Again, it’s not Cactus Jack getting hit in the face with a shovel or Raven/DDP/Benoit, but Necro Butcher is one of wrestling’s great improv brawlers, capable of turning anything into a weapon. When he hits Kashin with a guardrail, it’s with the whole row of guardrails. When he sees a tree at the foot of the stage, he tries to use it. The sequence on the outside, beginning with Necro bulldogging Van Dam on the elevated walkway to the ring and concluding with Van Dam jumping over a rail on the stage to get back into things, is very fun, as close to what you want from the gaudy freakshow promised by the names on the marquee as you’re going to get. It’s a shame there wasn’t a money mark out there who ran Van Dam and Necro as a tag team, though — I think there was something there.
Once Necro is gone, the match turns to ass real quick, as Van Dam had already fallen out of rhythm with what was going on and Kashin isn’t able to make the disjointed nature of things between them feel like a feature instead of a bug. Simon Inoki gets involved, distracting the ref while Kashin is trying to sink in an armbar, an extremely punishing moment of time as I think Inoki is trying to alert the referee to the armbar. It’s a very feeble bit of sports entertainment that ends in Inoki taking a Five Star Frog Splash, which you’re only going to get once tonight, so what Kashin takes the fall to is a Rolling Thunder.

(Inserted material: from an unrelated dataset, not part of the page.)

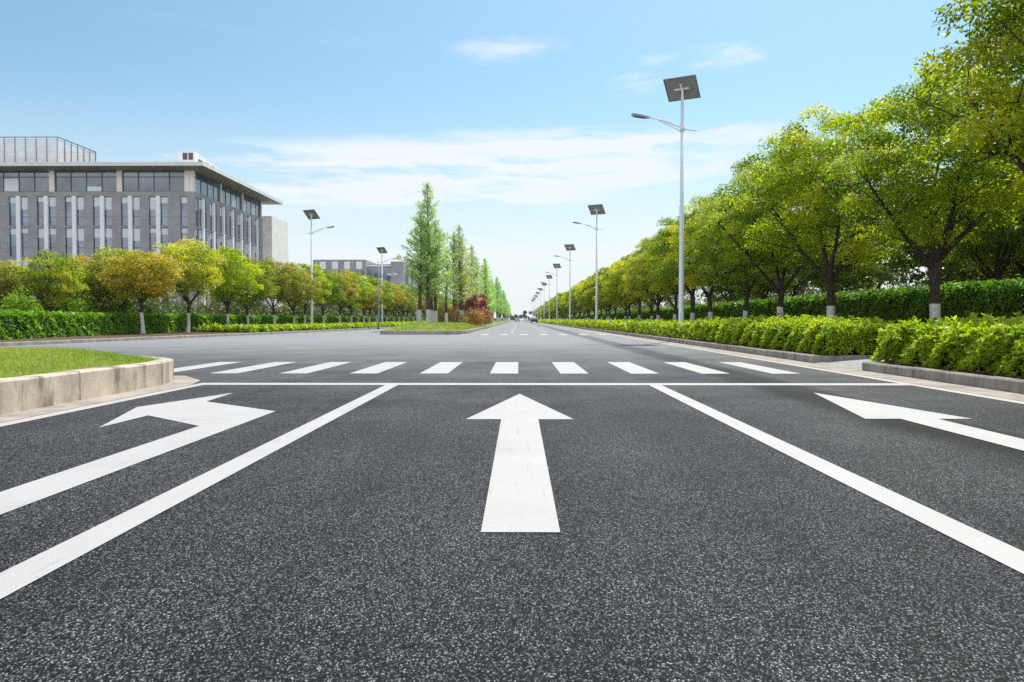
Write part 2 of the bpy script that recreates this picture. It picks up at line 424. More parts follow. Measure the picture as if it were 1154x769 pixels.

At least their fumbling around includes a pretty cool take on the Tarantula, where Kashin arcs over the ropes with Van Dam’s head in a figure four, RVD’s flexibility really making it look brutal, otherwise the match was better off ending when Necro got eliminated. Some of it is fun enough, but if you close your eyes and think hard enough, you can dream up an infinitely better version of Rob Van Dam vs. Necro Butcher than what we got.